No entanto, mesmo nessa minha curta e limitada permanência, percebi que outras questões por certo geravam, no mínimo, debate social. Ao menos no Rio de Janeiro.

(Lembremos: cada estado e cada município tinham autonomia para definir suas alíquotas, em total respeito ao quase sagrado Pacto Federativo. Afinal, como ensina a vida, independência é dinheiro em caixa.)

É claro que precisaria de mais tempo e experiências naquela minha viagem épica, mas é conclusão razoavelmente simples que a soma de CBS e IBS de mais de 30% dava alguns recados:

  • Primeiro, foram confirmados alguns “temores” de 20 anos antes, de acordo com os quais a alta tributação que teríamos no consumo não seria apenas “na largada”, mas que viria para ficar por muitos anos. Afinal, ninguém quer perder arrecadação;
  • Segundo, era provável que muito dessa alta carga se daria também pelas muitas exceções postas na Constituição a bens, serviços e atividades que pagariam menos IBS/CBS lá na origem (convenhamos que nossa história ensinara, ao menos até 2023, que quem começou pagando menos, dificilmente passaria a pagar mais em duas décadas, e que quem não estava no clube do benefício, deve ter feito de tudo para a ele se associar);
  • Terceiro, o Imposto Seletivo ratificou as previsões e crescera, já que, ao menos na minha mão, estava, sim, nos cigarros e na cerveja, mas também no refrigerante, no biscoito e no diesel (sem “certos” e “errados”, não exponho aqui juízo de valor, até por que tributar bens e serviços pelo IS teria sido resultado de debate social do qual não participei; logo, apenas atesto o fato de que esse imposto “bombara”);
  • Quarto, se a tributação do consumo seguia alta, das duas uma: ou não avançamos como deveríamos em outras fontes de expressão de riqueza menos regressivas (e mais progressivas e “justas” — meu lado pueril) como renda ou patrimônio, ou sim, avançamos, mas nossa carga global estaria beirando os 50% (teríamos nos tornado Noruega, Suécia ou Dinamarca em 20 anos?).

Fosse como fosse, avanços e atenções me aguardam em 2023 para serem construídos e refletidos.
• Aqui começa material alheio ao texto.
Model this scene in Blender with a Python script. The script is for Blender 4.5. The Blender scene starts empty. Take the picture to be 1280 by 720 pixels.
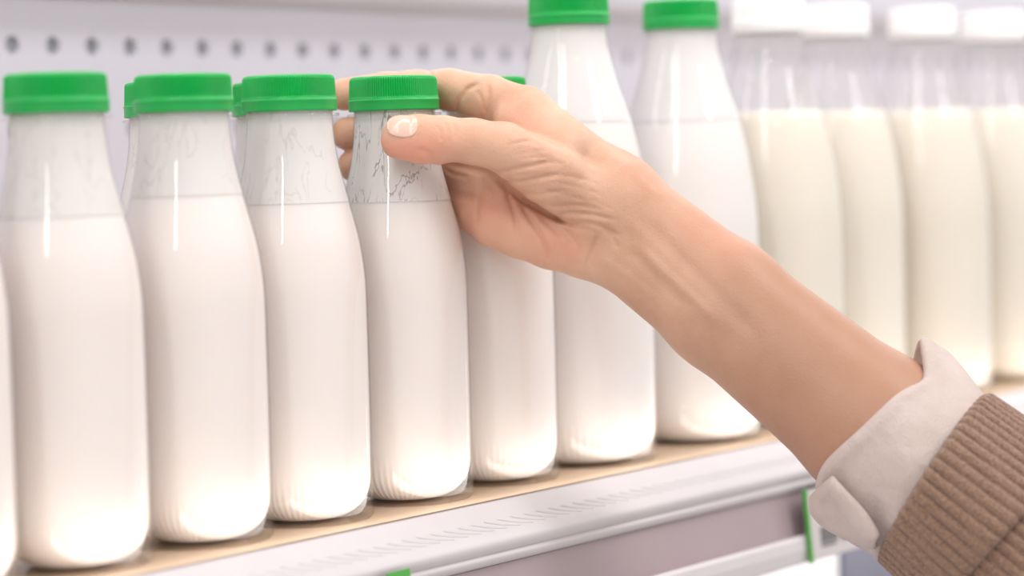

Meu tempo no futuro havia acabado. Com minhas sugestões no porta-luvas de Ulysses, precisava voltar à época em que realmente poderia ajudar a fazer diferença. Aquela mesma, sinônimo de dádiva e livre-arbítrio, maior riqueza (ainda não tributada) que poderia ter. O (meu) Presente me chamava.

Assim, me despedi do atendente simpático e debochado, do “frentixxxta” tributarista e do tempo que não era o meu. Entrei no Carajás, parti para a Pinheiro Machado, acelerei e, antes da chegada ao túnel Santa Bárbara, as luzes me atingiram.

***

Mais um dia em que o despertador tocava a música tema de Rocky, um Lutador às 4h40. Procurei as luzes do Carajás 88, mas achei apenas a do celular no chão, estrategicamente distante para evitar minutos adicionais de sono. Quem me acompanhava não era Dr. WT, mas sim minha igualmente visionária (e sonada) mulher, com quem o casamento era incrivelmente ainda mais gratificante do que o que eu fizera com o Direito Tributário (orgulho de ambos). Além dela, na cabeceira, cópia de capítulo de “Tratado de Direito Constitucional Financeiro e Tributário”, do professor Ricardo Lobo Torres, minha suave leitura de véspera.
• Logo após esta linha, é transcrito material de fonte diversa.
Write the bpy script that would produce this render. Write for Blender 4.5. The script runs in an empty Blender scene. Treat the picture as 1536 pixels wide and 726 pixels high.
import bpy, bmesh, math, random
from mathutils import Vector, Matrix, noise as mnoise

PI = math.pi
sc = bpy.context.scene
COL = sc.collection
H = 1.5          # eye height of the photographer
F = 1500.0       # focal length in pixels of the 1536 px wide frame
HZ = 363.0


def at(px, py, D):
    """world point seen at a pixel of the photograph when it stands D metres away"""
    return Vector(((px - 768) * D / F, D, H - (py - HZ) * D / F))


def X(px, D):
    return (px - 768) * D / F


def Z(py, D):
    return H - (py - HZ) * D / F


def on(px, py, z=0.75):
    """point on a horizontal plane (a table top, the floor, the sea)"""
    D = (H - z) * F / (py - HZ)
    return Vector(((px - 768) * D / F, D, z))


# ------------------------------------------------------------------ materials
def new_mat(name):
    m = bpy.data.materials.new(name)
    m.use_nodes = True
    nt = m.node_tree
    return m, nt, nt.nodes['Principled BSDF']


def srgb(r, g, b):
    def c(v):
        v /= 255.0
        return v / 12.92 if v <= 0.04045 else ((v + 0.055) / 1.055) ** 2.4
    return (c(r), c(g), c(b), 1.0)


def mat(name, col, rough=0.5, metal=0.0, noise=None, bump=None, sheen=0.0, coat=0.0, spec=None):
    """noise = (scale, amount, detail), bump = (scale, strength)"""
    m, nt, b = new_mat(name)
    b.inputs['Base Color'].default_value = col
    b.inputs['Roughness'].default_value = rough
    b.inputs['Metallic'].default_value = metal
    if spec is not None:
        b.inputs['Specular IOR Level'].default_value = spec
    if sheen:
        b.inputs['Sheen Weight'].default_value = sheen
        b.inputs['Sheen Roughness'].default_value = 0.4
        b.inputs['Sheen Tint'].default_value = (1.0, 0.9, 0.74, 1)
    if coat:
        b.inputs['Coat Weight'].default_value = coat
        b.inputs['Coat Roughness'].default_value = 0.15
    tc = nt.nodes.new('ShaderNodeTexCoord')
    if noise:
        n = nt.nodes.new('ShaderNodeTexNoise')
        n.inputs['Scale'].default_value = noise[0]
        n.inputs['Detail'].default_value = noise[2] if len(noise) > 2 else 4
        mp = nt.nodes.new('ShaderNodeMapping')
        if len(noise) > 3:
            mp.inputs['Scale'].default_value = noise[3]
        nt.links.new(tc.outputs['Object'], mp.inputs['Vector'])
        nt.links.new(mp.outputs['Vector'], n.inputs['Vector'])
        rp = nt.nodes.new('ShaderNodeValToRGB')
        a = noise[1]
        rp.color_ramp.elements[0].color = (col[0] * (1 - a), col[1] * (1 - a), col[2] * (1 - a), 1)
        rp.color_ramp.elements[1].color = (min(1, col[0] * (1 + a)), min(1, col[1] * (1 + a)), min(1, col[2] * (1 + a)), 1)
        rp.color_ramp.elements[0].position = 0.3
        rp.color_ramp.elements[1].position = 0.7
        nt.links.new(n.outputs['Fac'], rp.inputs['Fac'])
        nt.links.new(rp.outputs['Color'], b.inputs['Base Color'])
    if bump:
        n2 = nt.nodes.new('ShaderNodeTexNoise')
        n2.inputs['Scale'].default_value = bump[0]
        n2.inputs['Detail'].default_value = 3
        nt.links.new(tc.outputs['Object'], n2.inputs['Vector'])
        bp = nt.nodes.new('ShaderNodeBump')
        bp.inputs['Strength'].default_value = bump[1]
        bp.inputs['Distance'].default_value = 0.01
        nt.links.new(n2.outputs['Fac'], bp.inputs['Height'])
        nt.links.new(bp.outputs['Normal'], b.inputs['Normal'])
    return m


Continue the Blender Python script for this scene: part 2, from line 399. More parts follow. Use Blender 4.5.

Ideias em ebulição, era hora de começar mais um dia: levantar, preparar o café e sentar de frente para o computador.

***

É raríssimo começar qualquer texto pelo título. Costumo “deixar fluir”, ver para onde a viagem do dia me leva. Mas naquela madrugada, ainda sem saber onde sonhos e realidades teriam (ou não) se esbarrado, preferi que a mistura de dúvidas desse as cartas. Afinal, a mescla de jornalista (outrora) “raiz” com tributarista Nutella curte o estágio de imaginação que metaforiza a história. Em especial naquele fim de 2023, quando a mítica reforma tributária brasileira tinha tudo para nascer.

A página em branco é sempre desafiadora, ainda mais com sua dupla evidência: de que nada foi feito, mas de que tudo pode ser. Diante dessa realidade — e é sempre importante reconhecê-la e enfrentá-la —, larguei as primeiras “tintas no papel” virtual. Nele, surgiu o seguinte:

“Enfim, uma reforma de volta para o futuro.”
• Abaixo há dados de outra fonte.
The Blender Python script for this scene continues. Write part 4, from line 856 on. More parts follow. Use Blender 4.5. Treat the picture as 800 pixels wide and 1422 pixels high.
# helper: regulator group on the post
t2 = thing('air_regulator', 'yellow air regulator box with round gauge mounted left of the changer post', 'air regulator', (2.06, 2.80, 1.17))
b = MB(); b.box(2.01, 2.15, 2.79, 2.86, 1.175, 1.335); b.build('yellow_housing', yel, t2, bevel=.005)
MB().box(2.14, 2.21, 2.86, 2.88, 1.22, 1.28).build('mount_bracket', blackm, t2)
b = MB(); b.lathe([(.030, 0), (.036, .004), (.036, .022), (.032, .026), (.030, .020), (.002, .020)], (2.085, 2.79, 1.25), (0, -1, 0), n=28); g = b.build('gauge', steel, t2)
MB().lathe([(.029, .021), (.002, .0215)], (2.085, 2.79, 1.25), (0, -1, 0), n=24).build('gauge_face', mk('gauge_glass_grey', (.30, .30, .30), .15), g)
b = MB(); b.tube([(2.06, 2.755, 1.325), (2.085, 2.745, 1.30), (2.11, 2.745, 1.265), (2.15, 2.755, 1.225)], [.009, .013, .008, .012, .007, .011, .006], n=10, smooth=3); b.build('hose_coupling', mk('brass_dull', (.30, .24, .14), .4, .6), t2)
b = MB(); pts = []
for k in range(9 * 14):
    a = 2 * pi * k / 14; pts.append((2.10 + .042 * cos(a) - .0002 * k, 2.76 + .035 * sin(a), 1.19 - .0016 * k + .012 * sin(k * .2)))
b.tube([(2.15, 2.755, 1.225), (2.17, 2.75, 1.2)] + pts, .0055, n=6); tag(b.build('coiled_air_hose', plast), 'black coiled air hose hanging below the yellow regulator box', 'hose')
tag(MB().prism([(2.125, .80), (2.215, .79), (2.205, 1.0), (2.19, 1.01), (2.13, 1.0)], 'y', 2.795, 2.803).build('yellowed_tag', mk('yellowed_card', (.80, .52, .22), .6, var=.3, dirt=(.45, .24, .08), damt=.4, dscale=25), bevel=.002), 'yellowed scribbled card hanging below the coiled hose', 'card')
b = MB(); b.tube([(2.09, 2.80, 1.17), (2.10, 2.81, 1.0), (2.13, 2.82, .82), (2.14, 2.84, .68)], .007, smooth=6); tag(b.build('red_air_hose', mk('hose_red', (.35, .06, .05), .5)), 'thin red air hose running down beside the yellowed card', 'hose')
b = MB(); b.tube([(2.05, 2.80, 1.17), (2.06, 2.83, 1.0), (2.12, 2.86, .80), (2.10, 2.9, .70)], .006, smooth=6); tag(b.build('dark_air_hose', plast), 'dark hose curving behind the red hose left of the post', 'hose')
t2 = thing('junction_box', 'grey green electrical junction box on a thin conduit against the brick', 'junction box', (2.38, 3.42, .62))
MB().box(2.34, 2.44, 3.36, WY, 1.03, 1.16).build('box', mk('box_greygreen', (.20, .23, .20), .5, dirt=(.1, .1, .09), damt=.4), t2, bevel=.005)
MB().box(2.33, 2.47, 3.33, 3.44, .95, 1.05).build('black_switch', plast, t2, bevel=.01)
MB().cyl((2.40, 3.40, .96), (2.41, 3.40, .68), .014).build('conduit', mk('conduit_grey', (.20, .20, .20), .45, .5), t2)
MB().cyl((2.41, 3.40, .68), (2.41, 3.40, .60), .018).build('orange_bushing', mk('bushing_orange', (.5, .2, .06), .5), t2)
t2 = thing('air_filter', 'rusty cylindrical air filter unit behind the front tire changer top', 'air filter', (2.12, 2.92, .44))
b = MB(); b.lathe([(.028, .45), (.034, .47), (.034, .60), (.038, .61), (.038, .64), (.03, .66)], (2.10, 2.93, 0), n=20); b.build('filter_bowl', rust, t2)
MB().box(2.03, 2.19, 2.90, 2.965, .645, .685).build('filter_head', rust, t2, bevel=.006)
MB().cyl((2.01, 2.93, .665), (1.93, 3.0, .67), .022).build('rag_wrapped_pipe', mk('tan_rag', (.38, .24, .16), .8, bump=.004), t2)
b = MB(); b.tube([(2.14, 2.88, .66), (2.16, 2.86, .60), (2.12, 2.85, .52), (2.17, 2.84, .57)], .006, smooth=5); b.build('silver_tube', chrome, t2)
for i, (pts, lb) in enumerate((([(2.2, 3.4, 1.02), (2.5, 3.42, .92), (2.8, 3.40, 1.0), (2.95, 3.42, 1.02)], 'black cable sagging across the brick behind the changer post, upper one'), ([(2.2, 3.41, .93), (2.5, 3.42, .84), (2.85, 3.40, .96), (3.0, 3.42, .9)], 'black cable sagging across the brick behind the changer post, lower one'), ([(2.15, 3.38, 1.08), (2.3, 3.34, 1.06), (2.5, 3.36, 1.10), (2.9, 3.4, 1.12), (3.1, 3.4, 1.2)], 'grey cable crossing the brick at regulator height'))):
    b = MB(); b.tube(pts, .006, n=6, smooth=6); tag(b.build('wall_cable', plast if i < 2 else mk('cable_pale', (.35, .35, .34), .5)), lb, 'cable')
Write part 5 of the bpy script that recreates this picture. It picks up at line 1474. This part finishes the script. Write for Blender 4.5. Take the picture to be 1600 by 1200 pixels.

A primavera – estação das flores – de meados de novembro explode de vida e, com ela, as primeiras luzes do dia Presente me fazem companhia e cortam a escuridão bem cedinho. Sob seus raios ainda tímidos, musiquinha de ortografia duvidosa, mas ritmo contagiante e “chiclete” nasceu na minha mente:

“Vamos, brasileiros, chegou a hora de que nós avancemos.”